_SHORT TASK:_
Make an exact copy of all the material below, apart from the pictures.

--- begin ---

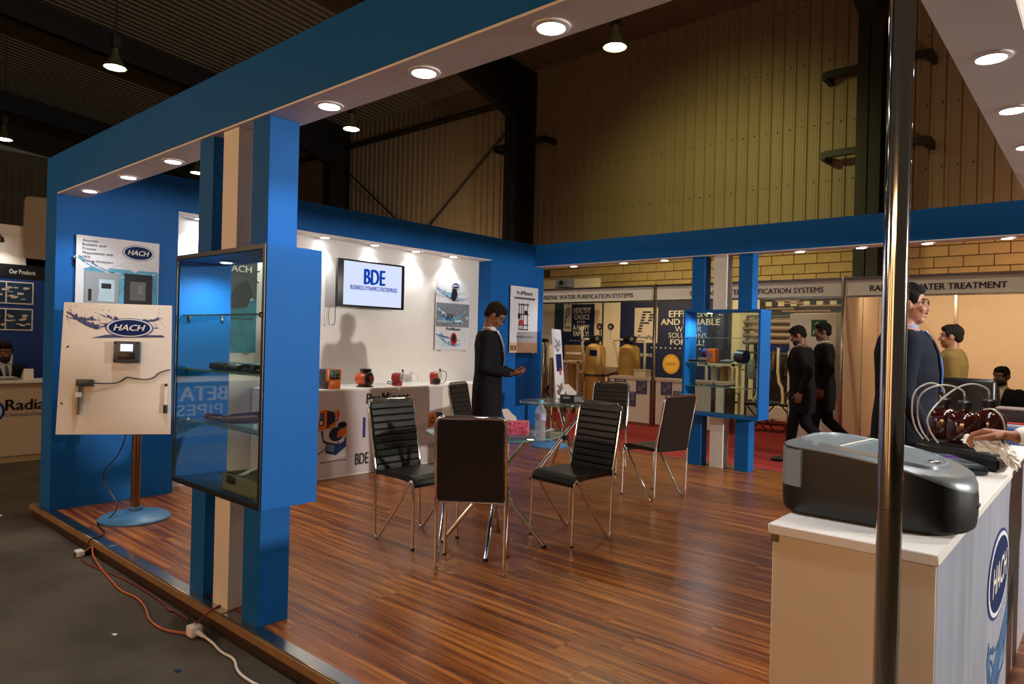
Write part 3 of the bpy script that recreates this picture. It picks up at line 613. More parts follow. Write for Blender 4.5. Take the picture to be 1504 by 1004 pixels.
CH = [((-3.545, 3.12), (1, 0), 'black ribbed chair nearest the television counter, seat turned to the right'),
      ((-2.865, 2.975), (-.62, .78), 'nearest black chair, seen square from behind, at the glass table'),
      ((-2.835, 3.92), (-.12, -.99), 'black ribbed chair facing the camera right of the bottle'),
      ((-3.08, 5.50), (-.97, .24), 'black chair with its plain back turned, before the red carpet'),
      ((-4.10, 6.22), (.3, -.95), 'black ribbed chair half hidden behind the chair facing the camera'),
      ((-4.70, 4.98), (.95, .3), 'dark chair mostly hidden behind the standing man with the phone')]
for i, (p, f, lab) in enumerate(CH):
    if i == 0: ch.location = (p[0], p[1], 0); ch.rotation_euler.z = rzf(*f); ch['label'] = lab; ch['group'] = 'black chairs around the glass tables'
    else: dup(ch, (p[0], p[1], 0), rzf(*f), lab, 'black chairs around the glass tables')
# ------------------------------------------------------------------ glass tables
def table(x, y, a0, lab, r=.45, h=.755):
    t = thing('glass_table', lab, 'table', (x, y, 0), a0, 'round glass tables')
    b = NB(); lathe(b, [(0, h-.01), (r-.004, h-.01), (r, h-.006), (r, h-.003), (r-.004, h), (0, h)], (0, 0, 0), 56); obj('glass_top', b, TABG, t, w=False)
    b = NB(); lathe(b, [(r-.003, h-.009), (r+.0025, h-.009), (r+.0025, h-.0005), (r-.003, h-.001)], (0, 0, 0), 56); e = obj('rim', b, EDGE, t, w=False)
    for k in range(4):
        a_ = k*PI/2; c_, s_ = math.cos(a_), math.sin(a_); o_ = .022
        p0 = Vector((c_*.34-s_*o_, s_*.34+c_*o_, .008)); p1 = Vector((-c_*.25-s_*o_, -s_*.25+c_*o_, h-.014))
        b = NB(); tube(b, [p0, p1], .0165, 14); obj('leg', b, CHROME, t, w=False)
        b = NB(); cyl(b, p1-Vector((0, 0, .004)), p1+Vector((0, 0, .0035)), .028); obj('glass_pad', b, STEEL, t, w=False)
        b = NB(); cyl(b, (p0.x, p0.y, 0), (p0.x, p0.y, .02), .018); obj('foot_cap', b, BLACKP, t, w=False)
    b = NB(); lathe(b, [(0, .405), (.035, .40), (.05, .385), (.05, .36), (.035, .345), (0, .34)], (0, 0, .03), 18); obj('hub', b, BLACKP, t, w=False)
    return t
table(-3.07, 3.37, math.radians(-58), 'round glass table nearest the camera with pink tissue box')
table(-4.13, 5.56, math.radians(-33), 'farther round glass table with a black tissue box')
t = thing('tissue_box', 'pink flowered tissue box on the nearer glass table', 'tissue box', (-2.90, 3.35, .7555))
Mx = Matrix.Translation((-2.90, 3.35, .7555)) @ Matrix.Rotation(math.radians(38), 4, 'Z')
PINK = mat('pink_flower_print', (196, 80, 110), .5, var=.75, vscale=60)
b = NB(); rbox(b, (-.105, -.055, 0), (.105, .055, .085), .004, 1, Mx); obj('carton', b, PINK, t)
def tuft(b, Mx, s=1.):
    rr = random.Random(4); prof = [(-.03, 0), (-.045, .03), (-.06, .07), (-.02, .075), (.005, .05), (.035, .02), (.03, 0)]
    for k in range(3):
        q = NB(); prism(q, [(x*s+rr.uniform(-.006, .006), (k-1)*.012, z*s*(1-.12*k)) for x, z in prof], (0, .004, 0)); merge(b, q, Mx)
b = NB(); tuft(b, Mx @ Matrix.Translation((-.01, 0, .086)), 1.); obj('tissue', b, WHITE, t)
t = thing('water_bottle', 'clear plastic water bottle with blue cap on the nearer glass table', 'bottle', (-2.60, 3.26, .7555))
PET = glass('pet_plastic', (215, 228, 235), milk=.22)
pr = [(0, 0), (.028, 0), (.032, .01)]
for k in range(6): z = .02+k*.016; pr += [(.0325, z), (.0295, z+.008)]
pr += [(.033, .125), (.033, .17), (.03, .185), (.018, .205), (.013, .212), (.013, .225)]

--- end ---

_ANSWER TO THIS EXERCISE:_
Write part 3 of the bpy script that recreates this picture. It picks up at line 613. More parts follow. Write for Blender 4.5. Take the picture to be 1504 by 1004 pixels.
CH = [((-3.545, 3.12), (1, 0), 'black ribbed chair nearest the television counter, seat turned to the right'),
      ((-2.865, 2.975), (-.62, .78), 'nearest black chair, seen square from behind, at the glass table'),
      ((-2.835, 3.92), (-.12, -.99), 'black ribbed chair facing the camera right of the bottle'),
      ((-3.08, 5.50), (-.97, .24), 'black chair with its plain back turned, before the red carpet'),
      ((-4.10, 6.22), (.3, -.95), 'black ribbed chair half hidden behind the chair facing the camera'),
      ((-4.70, 4.98), (.95, .3), 'dark chair mostly hidden behind the standing man with the phone')]
for i, (p, f, lab) in enumerate(CH):
    if i == 0: ch.location = (p[0], p[1], 0); ch.rotation_euler.z = rzf(*f); ch['label'] = lab; ch['group'] = 'black chairs around the glass tables'
    else: dup(ch, (p[0], p[1], 0), rzf(*f), lab, 'black chairs around the glass tables')
# ------------------------------------------------------------------ glass tables
def table(x, y, a0, lab, r=.45, h=.755):
    t = thing('glass_table', lab, 'table', (x, y, 0), a0, 'round glass tables')
    b = NB(); lathe(b, [(0, h-.01), (r-.004, h-.01), (r, h-.006), (r, h-.003), (r-.004, h), (0, h)], (0, 0, 0), 56); obj('glass_top', b, TABG, t, w=False)
    b = NB(); lathe(b, [(r-.003, h-.009), (r+.0025, h-.009), (r+.0025, h-.0005), (r-.003, h-.001)], (0, 0, 0), 56); e = obj('rim', b, EDGE, t, w=False)
    for k in range(4):
        a_ = k*PI/2; c_, s_ = math.cos(a_), math.sin(a_); o_ = .022
        p0 = Vector((c_*.34-s_*o_, s_*.34+c_*o_, .008)); p1 = Vector((-c_*.25-s_*o_, -s_*.25+c_*o_, h-.014))
        b = NB(); tube(b, [p0, p1], .0165, 14); obj('leg', b, CHROME, t, w=False)
        b = NB(); cyl(b, p1-Vector((0, 0, .004)), p1+Vector((0, 0, .0035)), .028); obj('glass_pad', b, STEEL, t, w=False)
        b = NB(); cyl(b, (p0.x, p0.y, 0), (p0.x, p0.y, .02), .018); obj('foot_cap', b, BLACKP, t, w=False)
    b = NB(); lathe(b, [(0, .405), (.035, .40), (.05, .385), (.05, .36), (.035, .345), (0, .34)], (0, 0, .03), 18); obj('hub', b, BLACKP, t, w=False)
    return t
table(-3.07, 3.37, math.radians(-58), 'round glass table nearest the camera with pink tissue box')
table(-4.13, 5.56, math.radians(-33), 'farther round glass table with a black tissue box')
t = thing('tissue_box', 'pink flowered tissue box on the nearer glass table', 'tissue box', (-2.90, 3.35, .7555))
Mx = Matrix.Translation((-2.90, 3.35, .7555)) @ Matrix.Rotation(math.radians(38), 4, 'Z')
PINK = mat('pink_flower_print', (196, 80, 110), .5, var=.75, vscale=60)
b = NB(); rbox(b, (-.105, -.055, 0), (.105, .055, .085), .004, 1, Mx); obj('carton', b, PINK, t)
def tuft(b, Mx, s=1.):
    rr = random.Random(4); prof = [(-.03, 0), (-.045, .03), (-.06, .07), (-.02, .075), (.005, .05), (.035, .02), (.03, 0)]
    for k in range(3):
        q = NB(); prism(q, [(x*s+rr.uniform(-.006, .006), (k-1)*.012, z*s*(1-.12*k)) for x, z in prof], (0, .004, 0)); merge(b, q, Mx)
b = NB(); tuft(b, Mx @ Matrix.Translation((-.01, 0, .086)), 1.); obj('tissue', b, WHITE, t)
t = thing('water_bottle', 'clear plastic water bottle with blue cap on the nearer glass table', 'bottle', (-2.60, 3.26, .7555))
PET = glass('pet_plastic', (215, 228, 235), milk=.22)
pr = [(0, 0), (.028, 0), (.032, .01)]
for k in range(6): z = .02+k*.016; pr += [(.0325, z), (.0295, z+.008)]
pr += [(.033, .125), (.033, .17), (.03, .185), (.018, .205), (.013, .212), (.013, .225)]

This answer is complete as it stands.